Communication-Efficient Federated Learning for Wireless Edge Intelligence in IoT

1 Jul 2020  ·  Jed Mills, Jia Hu, Geyong Min ·

The rapidly expanding number of Internet of Things (IoT) devices is generating huge quantities of data, but public concern over data privacy means users are apprehensive to send data to a central server for machine learning (ML) purposes. The easily changed behaviors of edge infrastructure that software-defined networking (SDN) provides makes it possible to collate IoT data at edge servers and gateways, where federated learning (FL) can be performed: building a central model without uploading data to the server.
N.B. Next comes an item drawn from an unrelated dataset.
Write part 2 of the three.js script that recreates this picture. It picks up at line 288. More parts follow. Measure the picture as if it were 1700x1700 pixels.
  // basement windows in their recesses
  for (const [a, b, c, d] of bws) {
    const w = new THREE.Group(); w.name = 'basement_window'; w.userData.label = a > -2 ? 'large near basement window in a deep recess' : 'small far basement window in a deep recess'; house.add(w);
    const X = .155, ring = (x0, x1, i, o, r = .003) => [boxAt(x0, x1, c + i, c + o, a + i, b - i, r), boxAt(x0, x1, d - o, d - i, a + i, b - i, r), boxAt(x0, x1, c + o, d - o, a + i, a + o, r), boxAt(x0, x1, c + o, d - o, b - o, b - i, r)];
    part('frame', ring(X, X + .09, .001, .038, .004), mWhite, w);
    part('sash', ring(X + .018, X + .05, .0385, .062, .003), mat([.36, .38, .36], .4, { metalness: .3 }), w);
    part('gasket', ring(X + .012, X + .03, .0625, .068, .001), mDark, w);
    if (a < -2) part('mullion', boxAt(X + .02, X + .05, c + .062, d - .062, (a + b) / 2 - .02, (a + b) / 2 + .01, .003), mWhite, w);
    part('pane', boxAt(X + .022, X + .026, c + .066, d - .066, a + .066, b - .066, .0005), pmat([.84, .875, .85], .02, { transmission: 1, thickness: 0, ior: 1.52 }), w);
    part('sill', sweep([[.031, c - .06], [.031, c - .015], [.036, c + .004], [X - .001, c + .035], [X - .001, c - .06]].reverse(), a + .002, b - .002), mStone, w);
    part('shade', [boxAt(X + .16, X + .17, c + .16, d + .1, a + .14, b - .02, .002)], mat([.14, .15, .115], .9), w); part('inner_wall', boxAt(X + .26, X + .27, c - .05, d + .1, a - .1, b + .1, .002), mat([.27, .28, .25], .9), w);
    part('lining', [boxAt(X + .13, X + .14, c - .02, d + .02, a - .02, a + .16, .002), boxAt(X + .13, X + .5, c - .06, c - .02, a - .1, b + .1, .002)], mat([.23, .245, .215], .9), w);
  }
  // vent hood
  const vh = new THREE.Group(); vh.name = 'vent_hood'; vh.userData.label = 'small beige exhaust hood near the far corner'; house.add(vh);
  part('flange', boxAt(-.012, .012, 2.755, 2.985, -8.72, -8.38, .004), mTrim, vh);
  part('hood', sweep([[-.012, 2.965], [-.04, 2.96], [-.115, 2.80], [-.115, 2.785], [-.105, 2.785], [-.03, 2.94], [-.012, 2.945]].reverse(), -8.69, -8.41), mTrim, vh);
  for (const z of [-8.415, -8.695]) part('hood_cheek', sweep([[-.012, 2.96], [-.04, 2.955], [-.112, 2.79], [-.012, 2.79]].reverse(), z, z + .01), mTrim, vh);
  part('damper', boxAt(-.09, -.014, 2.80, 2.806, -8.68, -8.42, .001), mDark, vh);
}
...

FedAvg is an FL algorithm which has been the subject of much study, however, it suffers from a large number of rounds to convergence with non-independent identically distributed (non-IID) client data sets and high communication costs per round. We propose adapting FedAvg to use a distributed form of Adam optimization, greatly reducing the number of rounds to convergence, along with the novel compression techniques, to produce communication-efficient FedAvg (CE-FedAvg). We perform extensive experiments with the MNIST/CIFAR-10 data sets, IID/non-IID client data, varying numbers of clients, client participation rates, and compression rates. These show that CE-FedAvg can converge to a target accuracy in up to 6× less rounds than similarly compressed FedAvg, while uploading up to 3× less data, and is more robust to aggressive compression. Experiments on an edge-computing-like testbed using Raspberry Pi clients also show that CE-FedAvg is able to reach a target accuracy in up to 1.7× less real time than FedAvg.